Shortly before the 2004 presidential election, a provocative essay entitled "The Death of Environmentalism" appeared at a meeting of foundations. It argued that environmental advocates were "policy literalists," too focused on specific solutions to environmental problems and overlooking the hostile political context in which fights such as that over climate change would be won or lost.
Perhaps single-issue advocacy—a model that assumes voters adopt identities as environmentalists or civil liberties advocates rather than a broader political perspective—was appropriate in an era of consensus around problems and solutions. But conservative dominance at all levels of government now makes such an approach self-defeating. Yet most of the infrastructure of progressive social change, key national organizations, mass-membership advocacy groups, and philanthropy have been structured around the assumption that change is achieved by identifying specific issues and promoting narrow solutions. And the alternative is not always clear.

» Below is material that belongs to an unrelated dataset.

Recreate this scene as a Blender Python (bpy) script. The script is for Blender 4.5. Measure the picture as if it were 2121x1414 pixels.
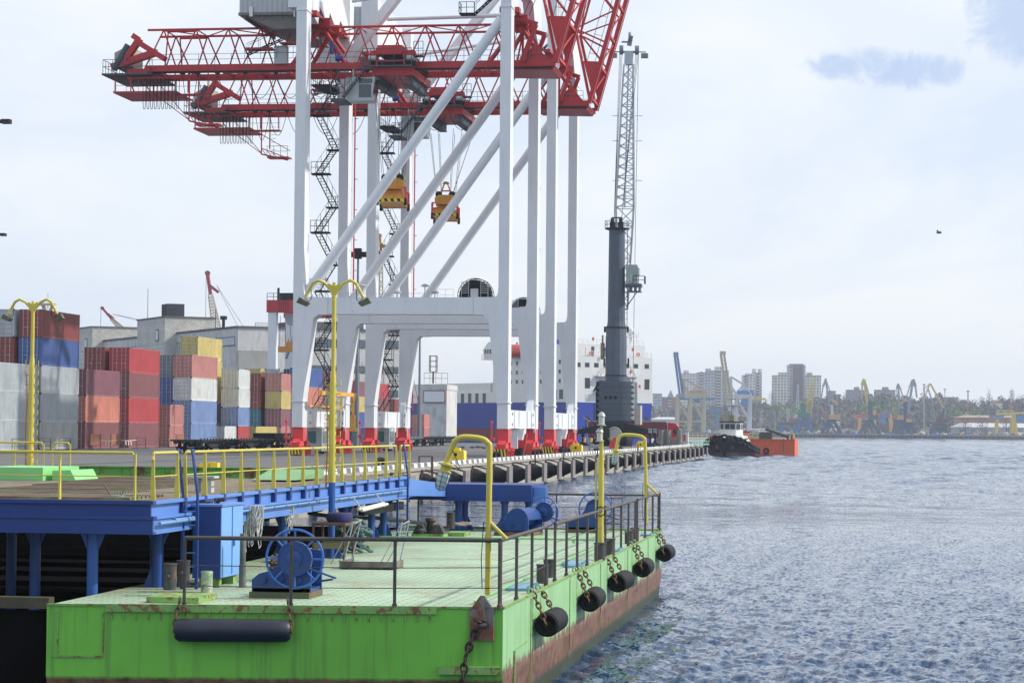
import bpy, math, random
import numpy as np
from mathutils import Vector as V, Matrix
R = math.radians
random.seed(7)
sc = bpy.context.scene
for o in list(bpy.data.objects): bpy.data.objects.remove(o)
# ---------- camera: X runs along the quay, Y inland, Z up (water = 0) ----------
FP, CX, CY = 5000.0, 1060.5, 707.0
AL = math.atan(733 / FP); TH = math.atan(181 / FP); RO = 0.0085
CAM = V((0, 0, 4.6))
f0 = V((math.cos(AL), math.sin(AL), 0)); r0 = V((math.sin(AL), -math.cos(AL), 0)); z0 = V((0, 0, 1))
fw = f0 * math.cos(TH) + z0 * math.sin(TH); up0 = z0 * math.cos(TH) - f0 * math.sin(TH)
rt = r0 * math.cos(RO) + up0 * math.sin(RO); up = up0 * math.cos(RO) - r0 * math.sin(RO)
cd = bpy.data.cameras.new('camera'); cam = bpy.data.objects.new('camera', cd); sc.collection.objects.link(cam)
m = Matrix((rt, up, -fw)).transposed().to_4x4(); m.translation = CAM; cam.matrix_world = m
cd.sensor_width = 36; cd.lens = FP / 2121 * 36; cd.clip_start = .5; cd.clip_end = 20000; sc.camera = cam
# ---------- world ----------
SUN_EL, SUN_AZ = R(38), R(-78)          # azimuth measured from +X towards +Y
w = bpy.data.worlds.new('World'); sc.world = w; w.use_nodes = True
nt = w.node_tree; nt.nodes.clear(); N = nt.nodes.new; L = nt.links.new
out = N('ShaderNodeOutputWorld'); bg = N('ShaderNodeBackground'); sky = N('ShaderNodeTexSky')
sky.sky_type = 'NISHITA'; sky.sun_disc = False; sky.sun_elevation = SUN_EL; sky.sun_rotation = R(90) - SUN_AZ
sky.air_density = 1.0; sky.dust_density = 2.5; sky.ozone_density = 2.0
tc = N('ShaderNodeTexCoord'); mp = N('ShaderNodeMapping'); mp.inputs['Scale'].default_value = (1, 1, 3.2)
L(tc.outputs['Generated'], mp.inputs[0])
def wnoise(scale, det, rough, lo, hi, dist=0.0):
    n = N('ShaderNodeTexNoise'); n.inputs['Scale'].default_value = scale; n.inputs['Detail'].default_value = det
    n.inputs['Roughness'].default_value = rough; n.inputs['Distortion'].default_value = dist; L(mp.outputs[0], n.inputs['Vector'])
    r_ = N('ShaderNodeMapRange'); r_.inputs[1].default_value = lo; r_.inputs[2].default_value = hi; L(n.outputs['Fac'], r_.inputs[0]); return r_.outputs[0]
def wmix(fac, a, b):
    x = N('ShaderNodeMix'); x.data_type = 'RGBA'
    if hasattr(fac, 'is_linked'): L(fac, x.inputs[0])
    else: x.inputs[0].default_value = fac
    for i, q in ((6, a), (7, b)):
        if hasattr(q, 'is_linked'): L(q, x.inputs[i])
        else: x.inputs[i].default_value = (*q, 1)
    return x.outputs[2]
WS = 0.1
dn = N('ShaderNodeVectorMath'); dn.operation = 'DOT_PRODUCT'; L(tc.outputs['Generated'], dn.inputs[0]); dn.inputs[1].default_value = f0
vf = N('ShaderNodeMapRange'); vf.interpolation_type = 'SMOOTHSTEP'; L(dn.outputs['Value'], vf.inputs[0]); vf.inputs[1].default_value = -.5; vf.inputs[2].default_value = .6; vf.inputs[3].default_value = 0.; vf.inputs[4].default_value = 1.
veil = wmix(wnoise(3.0, 5, .55, .36, .62, .6), (7.6, 8.55, 10.0), (10.0, 10.2, 10.4))
c1 = wmix(.88, sky.outputs[0], wmix(vf.outputs[0], (8.3, 9.2, 10.6), veil))
# two soft grey-blue clouds at real sky directions
def cloud(px, py, rx, ry):
    d = (fw * FP + rt * (px - CX) + up * (CY - py)).normalized()
    vm = N('ShaderNodeVectorMath'); vm.operation = 'SUBTRACT'; L(tc.outputs['Generated'], vm.inputs[0]); vm.inputs[1].default_value = d
    hx = r0.normalized()
    a = N('ShaderNodeVectorMath'); a.operation = 'DOT_PRODUCT'; L(vm.outputs[0], a.inputs[0]); a.inputs[1].default_value = hx
    b = N('ShaderNodeVectorMath'); b.operation = 'DOT_PRODUCT'; L(vm.outputs[0], b.inputs[0]); b.inputs[1].default_value = (0, 0, 1)
    def sq(s, k):
        mm = N('ShaderNodeMath'); mm.operation = 'MULTIPLY'; L(s, mm.inputs[0]); mm.inputs[1].default_value = k
        p = N('ShaderNodeMath'); p.operation = 'MULTIPLY'; L(mm.outputs[0], p.inputs[0]); L(mm.outputs[0], p.inputs[1]); return p.outputs[0]
    s = N('ShaderNodeMath'); s.operation = 'ADD'; L(sq(a.outputs['Value'], FP / rx), s.inputs[0]); L(sq(b.outputs['Value'], FP / ry), s.inputs[1])
    nn = N('ShaderNodeTexNoise'); nn.inputs['Distortion'].default_value = .5; nn.inputs['Scale'].default_value = 46; nn.inputs['Detail'].default_value = 9; nn.inputs['Roughness'].default_value = .66; L(tc.outputs['Generated'], nn.inputs['Vector'])
    k = N('ShaderNodeMath'); k.operation = 'MULTIPLY_ADD'; L(nn.outputs['Fac'], k.inputs[0]); k.inputs[1].default_value = 5.0; k.inputs[2].default_value = -1.6
    t = N('ShaderNodeMath'); t.operation = 'SUBTRACT'; L(k.outputs[0], t.inputs[0]); L(s.outputs[0], t.inputs[1])
    r_ = N('ShaderNodeMapRange'); r_.interpolation_type = 'SMOOTHSTEP'; r_.inputs[1].default_value = -.5; r_.inputs[2].default_value = .9; r_.inputs[4].default_value = .9; L(t.outputs[0], r_.inputs[0]); return r_.outputs[0]
for q in ((1775, 135, 95, 36), (1890, 150, 105, 34), (2110, 40, 110, 75)):
    c1 = wmix(cloud(*q), c1, (5.1, 6.3, 8.6))
L(c1, bg.inputs[0]); bg.inputs[1].default_value = WS; L(bg.outputs[0], out.inputs[0])
# ---------- sun ----------
sl = bpy.data.lights.new('sun', 'SUN'); sl.energy = 4.0; sl.angle = R(1.0); sl.color = (1, .955, .88)
so = bpy.data.objects.new('sun', sl); sc.collection.objects.link(so)
sd = V((math.cos(SUN_EL) * math.cos(SUN_AZ), math.cos(SUN_EL) * math.sin(SUN_AZ), math.sin(SUN_EL)))
so.rotation_euler = sd.to_track_quat('Z', 'Y').to_euler(); so.location = (0, 0, 100)
sc.render.engine = 'CYCLES'
vs = sc.view_settings; vs.view_transform = 'Standard'; vs.look = 'None'; vs.exposure = 0.12; vs.gamma = 1
# ---------- placing helpers (points on real planes) ----------
def ray(px, py): return fw * FP + rt * (px - CX) + up * (CY - py)
def PZ(px, py, z):
    d = ray(px, py); return CAM + d * ((z - CAM.z) / d.z)
def PY(px, py, y):
    d = ray(px, py); return CAM + d * ((y - CAM.y) / d.y)
def PX(px, py, x):
    d = ray(px, py); return CAM + d * ((x - CAM.x) / d.x)
def PD(px, py, D):
    d = ray(px, py); return CAM + d * (D / d.dot(f0))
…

The Open Society Institute hosted a panel featuring observers and activists who have been critical of interest-group pluralism or recognized its limits in their own work. The discussion explored alternative approaches to building a more just society.
Participants included:
- Deepak Bhargava, Executive Director of the Center for Community Change;
- Heather Booth, President of the Midwest Academy;
- Ted Nordhaus, Co-author of The Death of Environmentalism and the Birth of a New American Politics (forthcoming, Houghton Mifflin), and Managing Partner of American Environics;
- Rick Perlstein, Author of Before the Storm: Barry Goldwater and the Unmaking of the American Consensus (Hill and Wang).
- Mark Schmitt, Senior Fellow of the New America Foundation.
Gara LaMarche, OSI Vice President and Director of U.S. Programs, introduced the event.
"The End of Interest Group Liberalism?" was the first in a series of forums to mark the tenth anniversary of OSI's U.S. Programs.